Filling a vehicle with a mass of fuel exceeding its own is increasingly difficult for small rockets, but not so difficult for much larger rockets (think of how the enclosed volume of a hollow body scales versus mass). This is why making smaller and smaller rockets becomes progressively more difficult.
In addition, a minimum limit on the rocket mass we can choose is imposed by the weight of the payload it must carry, which could be anything from a satellite to a single person.
Upper limit on payload:
A very interesting thing happens near the inflection point of the rocket mass - fuel mass curve. Before the inflection point, adding more fuel allowed us to hoist a larger payload to the desired velocity.
However, somewhere around $4 \cdot 10^6$ kg of fuel mass (for our selected parameter values) we discover that adding more fuel starts to decrease the payload that can be hoisted! What is happening here is that the cost of the additional fuel having to fight against gravity begins to win out against the benefit of having a high fuel to payload mass ratio.
This shows there is a theoretical upper limit to the payload that can be hoisted on Earth using the propellant technology we have available. It is not possible to simply keep increasing the payload and fuel masses in equal proportion in order to lift arbitrarily large loads, as would be suggested by using the Tsiolkovsky equation with no extra terms for gravity.

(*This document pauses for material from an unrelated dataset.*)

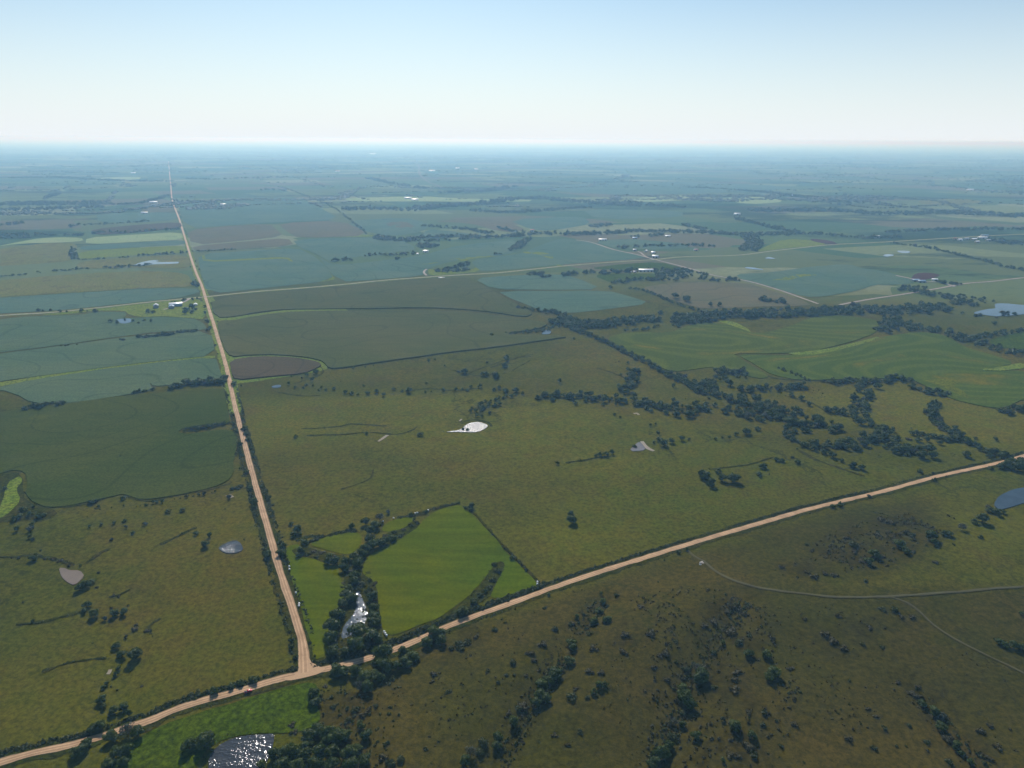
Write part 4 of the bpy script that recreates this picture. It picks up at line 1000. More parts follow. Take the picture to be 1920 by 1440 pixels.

Consider the problem in the from of a ratio, what is the ratio of mass used to lift the rocket(fuel), to the mass finally put into orbit(cockpit). That proportion will be much the same regarding smaller objects that must be put into orbit. If you use the same ratio or proportion to calculate the needed fuel mass for a small craft, you will find you can't even carry the device holding your fuel. This is also why rockets use stages.
The type of fuel used also has an impact, but those are details that need a new question.